▸ **GIVEN PROBLEM**
Every record must be transcribed in its entirety, apart from the images, which are to be omitted.

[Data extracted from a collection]
= = = = = = =
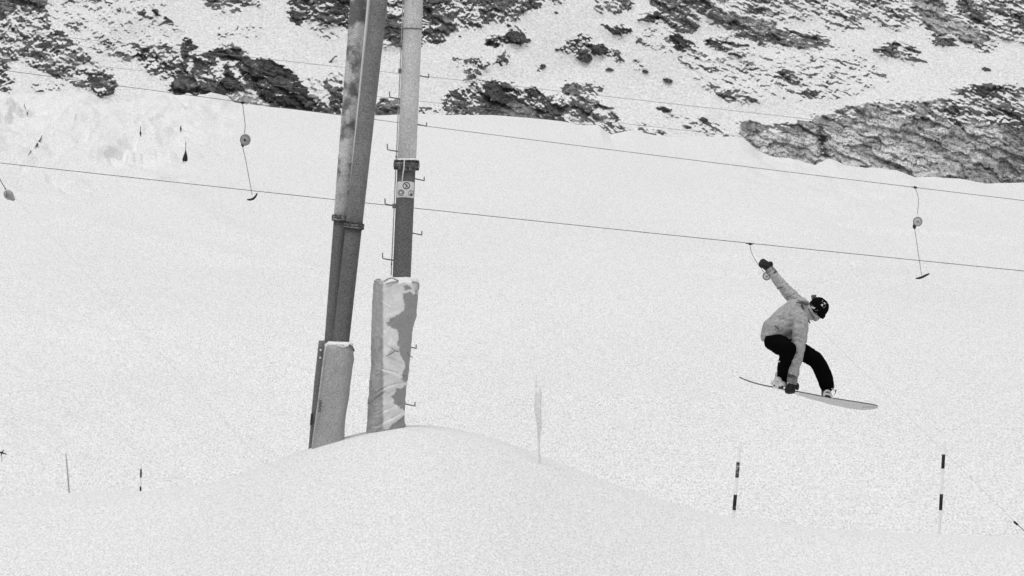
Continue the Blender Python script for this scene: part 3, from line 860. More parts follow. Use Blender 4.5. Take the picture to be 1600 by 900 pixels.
# left one, half turned reel like a drop
Yl = YD
tl = empty('tow_bar', at(14, 312, Yl))
tag(tl, 'pulled-out tow bar with a drop-shaped grey reel at the left edge', 'tow bar', 'tow bars on the haul cables')
mb = MB(); c0 = at(-42, cd(-42) + 1, Yl); mb.box(c0, (0.06, 0, 0), (0, 0.04, 0), (0, 0, 0.04)); mb.build('clamp', M['black'], tl, False)
MB().tube(spline([at(-42, cd(-42) + 1, Yl), at(-22, 258, Yl), at(-4, 274, Yl), at(3, 286, Yl), at(8, 294, Yl)]), 0.016, 6).build('cord', M['cord'], tl)
mb = MB(); mb.sphere(at(8.5, 295, Yl), 0.028, 10, 7); mb.build('cord_stop', M['black'], tl)
mb = MB()
sl = Yl / F
axis = Vector((0.72, 0, -0.69)); per = Vector((0.69, 0, 0.72))
secs = []
for q, r_, in ((-8.5, 0.6), (-7.8, 3.6), (-5, 6.2), (-1, 7.4), (3, 7.0), (6.5, 5.0), (9.5, 3.4), (11.5, 2.6), (12.5, 1.8)):
    secs.append((at(13.5, 304.5, Yl) + axis * q * sl, per * r_ * sl, Vector((0, 0.8, 0)) * r_ * sl))
mb.loft(secs, 16); reel = mb.build('reel', M['reel'], tl)
mb = MB(); mb.tube([at(11, 299, Yl - .16), at(9.5, 304, Yl - .18), at(11, 309, Yl - .16)], 0.02, 6); mb.build('rim', M['cord'], reel)
p_l = at(438, 752, 110)
MB().tube([at(24, 310, Yl), at(120, 412, 126), p_l], 0.003, 5).build('rope', M['cord_pale'], tl)
mb = MB(); mb.tube([p_l, at(444, 758, 109.5)], 0.018, 6); mb.build('grip', M['cord'], tl)

# ------------------------------------------------------------------ pylon of twin pipes
YP = 55.0
SP = YP / F
def line_pt(p0, p1, y, Y):
    t = (y - p0[1]) / (p1[1] - p0[1])
    return at(p0[0] + (p1[0] - p0[0]) * t, y, Y)

def pipe_mb(p0, p1, ya, yb, Y, r, n=28, k=10):
    mb = MB()
    mb.tube([line_pt(p0, p1, ya + (yb - ya) * i / k, Y) for i in range(k + 1)], r, n)
    return mb

def flange_mb(c, ax, r, th, gap=0.012, n=28):
    ax = ax.normalized()
    mb = MB()
    mb.tube([c - ax * (th / 2 + gap / 2), c - ax * gap / 2], r, n)
    mb.tube([c + ax * gap / 2, c + ax * (th / 2 + gap / 2)], r, n)
    mb.tube([c - ax * gap, c + ax * gap], r * 0.93, n)
    return mb

def bolts(c, ax, r, th, parent, count=10, br=0.014):
    ax = ax.normalized()
    a = ax.cross(Vector((0, 1, 0))).normalized(); b = ax.cross(a)
    base = None
    for i in range(count):
        q = 2 * math.pi * (i + 0.3) / count
        p = c + (a * math.cos(q) + b * math.sin(q)) * r
        MB().tube([p - ax * (th / 2 + 0.02), p + ax * (th / 2 + 0.02)], br, 6).build('bolt', M['bolt'], parent, False)

py_ = empty('lift_pylon', at(525, 690, YP))
tag(py_, 'ski lift pylon of two dark steel pipes side by side, leaning, feet in a mattress', 'pylon', 'steel lift pylons')
A0, A1 = (560.5, 0), (519.5, 535)
B0, B1 = (592.5, 0), (532, 540)
rA, rB = 13.2 * SP, 13.2 * SP
YA, YB = YP + 0.24, YP
legA = pipe_mb(A0, A1, -700, 341, YA, rA).build('leg', M['steel_frost_spots'], py_)
legA2 = pipe_mb(A0, A1, 341, 720, YA, rA * 0.97).build('lower_leg', M['steel_dark'], py_)
legB = pipe_mb(B0, B1, -700, 353, YB, rB).build('leg', M['steel_mid'], py_)
legB2 = pipe_mb(B0, B1, 353, 720, YB, rB * 0.98).build('lower_leg', M['steel_dark'], py_)
for P0, P1, yy, Yx in ((A0, A1, 341, YA), (B0, B1, 353, YB)):
    ax = line_pt(P0, P1, yy - 50, Yx) - line_pt(P0, P1, yy, Yx)
    c = line_pt(P0, P1, yy, Yx)
    ax2 = (ax.normalized() + Vector((0.0, -0.05, 0.0))).normalized()
    fl = flange_mb(c, ax2, 16.5 * SP, 0.045).build('flange', M['flange'], py_)
    bolts(c, ax2, 14.6 * SP, 0.05, fl, 10, 0.011)
# snow packed in the groove between the pipes, near the top
mb = MB()
mb.tube([at(576.5 - (y - 0) * 0.099, y, YP + 0.14) for y in range(-40, 330, 30)], [0.028 - 0.00005 * i * 30 for i in range(13)], 8)
mb.build('snow_seam', M['snowcap'], py_)
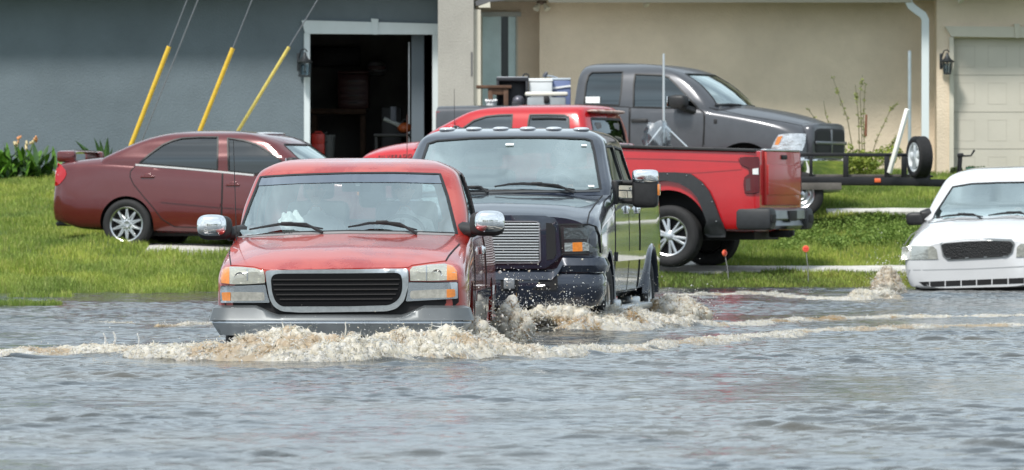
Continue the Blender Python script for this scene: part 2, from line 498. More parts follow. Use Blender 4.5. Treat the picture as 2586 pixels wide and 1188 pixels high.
= = = = = = =
▸ **RESPONSE**
Continue the Blender Python script for this scene: part 3, from line 860. More parts follow. Use Blender 4.5. Take the picture to be 1600 by 900 pixels.
# left one, half turned reel like a drop
Yl = YD
tl = empty('tow_bar', at(14, 312, Yl))
tag(tl, 'pulled-out tow bar with a drop-shaped grey reel at the left edge', 'tow bar', 'tow bars on the haul cables')
mb = MB(); c0 = at(-42, cd(-42) + 1, Yl); mb.box(c0, (0.06, 0, 0), (0, 0.04, 0), (0, 0, 0.04)); mb.build('clamp', M['black'], tl, False)
MB().tube(spline([at(-42, cd(-42) + 1, Yl), at(-22, 258, Yl), at(-4, 274, Yl), at(3, 286, Yl), at(8, 294, Yl)]), 0.016, 6).build('cord', M['cord'], tl)
mb = MB(); mb.sphere(at(8.5, 295, Yl), 0.028, 10, 7); mb.build('cord_stop', M['black'], tl)
mb = MB()
sl = Yl / F
axis = Vector((0.72, 0, -0.69)); per = Vector((0.69, 0, 0.72))
secs = []
for q, r_, in ((-8.5, 0.6), (-7.8, 3.6), (-5, 6.2), (-1, 7.4), (3, 7.0), (6.5, 5.0), (9.5, 3.4), (11.5, 2.6), (12.5, 1.8)):
    secs.append((at(13.5, 304.5, Yl) + axis * q * sl, per * r_ * sl, Vector((0, 0.8, 0)) * r_ * sl))
mb.loft(secs, 16); reel = mb.build('reel', M['reel'], tl)
mb = MB(); mb.tube([at(11, 299, Yl - .16), at(9.5, 304, Yl - .18), at(11, 309, Yl - .16)], 0.02, 6); mb.build('rim', M['cord'], reel)
p_l = at(438, 752, 110)
MB().tube([at(24, 310, Yl), at(120, 412, 126), p_l], 0.003, 5).build('rope', M['cord_pale'], tl)
mb = MB(); mb.tube([p_l, at(444, 758, 109.5)], 0.018, 6); mb.build('grip', M['cord'], tl)

# ------------------------------------------------------------------ pylon of twin pipes
YP = 55.0
SP = YP / F
def line_pt(p0, p1, y, Y):
    t = (y - p0[1]) / (p1[1] - p0[1])
    return at(p0[0] + (p1[0] - p0[0]) * t, y, Y)

def pipe_mb(p0, p1, ya, yb, Y, r, n=28, k=10):
    mb = MB()
    mb.tube([line_pt(p0, p1, ya + (yb - ya) * i / k, Y) for i in range(k + 1)], r, n)
    return mb

def flange_mb(c, ax, r, th, gap=0.012, n=28):
    ax = ax.normalized()
    mb = MB()
    mb.tube([c - ax * (th / 2 + gap / 2), c - ax * gap / 2], r, n)
    mb.tube([c + ax * gap / 2, c + ax * (th / 2 + gap / 2)], r, n)
    mb.tube([c - ax * gap, c + ax * gap], r * 0.93, n)
    return mb

def bolts(c, ax, r, th, parent, count=10, br=0.014):
    ax = ax.normalized()
    a = ax.cross(Vector((0, 1, 0))).normalized(); b = ax.cross(a)
    base = None
    for i in range(count):
        q = 2 * math.pi * (i + 0.3) / count
        p = c + (a * math.cos(q) + b * math.sin(q)) * r
        MB().tube([p - ax * (th / 2 + 0.02), p + ax * (th / 2 + 0.02)], br, 6).build('bolt', M['bolt'], parent, False)

py_ = empty('lift_pylon', at(525, 690, YP))
tag(py_, 'ski lift pylon of two dark steel pipes side by side, leaning, feet in a mattress', 'pylon', 'steel lift pylons')
A0, A1 = (560.5, 0), (519.5, 535)
B0, B1 = (592.5, 0), (532, 540)
rA, rB = 13.2 * SP, 13.2 * SP
YA, YB = YP + 0.24, YP
legA = pipe_mb(A0, A1, -700, 341, YA, rA).build('leg', M['steel_frost_spots'], py_)
legA2 = pipe_mb(A0, A1, 341, 720, YA, rA * 0.97).build('lower_leg', M['steel_dark'], py_)
legB = pipe_mb(B0, B1, -700, 353, YB, rB).build('leg', M['steel_mid'], py_)
legB2 = pipe_mb(B0, B1, 353, 720, YB, rB * 0.98).build('lower_leg', M['steel_dark'], py_)
for P0, P1, yy, Yx in ((A0, A1, 341, YA), (B0, B1, 353, YB)):
    ax = line_pt(P0, P1, yy - 50, Yx) - line_pt(P0, P1, yy, Yx)
    c = line_pt(P0, P1, yy, Yx)
    ax2 = (ax.normalized() + Vector((0.0, -0.05, 0.0))).normalized()
    fl = flange_mb(c, ax2, 16.5 * SP, 0.045).build('flange', M['flange'], py_)
    bolts(c, ax2, 14.6 * SP, 0.05, fl, 10, 0.011)
# snow packed in the groove between the pipes, near the top
mb = MB()
mb.tube([at(576.5 - (y - 0) * 0.099, y, YP + 0.14) for y in range(-40, 330, 30)], [0.028 - 0.00005 * i * 30 for i in range(13)], 8)
mb.build('snow_seam', M['snowcap'], py_)
Continue the Blender Python script for this scene: part 2, from line 498. More parts follow. Use Blender 4.5. Treat the picture as 2586 pixels wide and 1188 pixels high.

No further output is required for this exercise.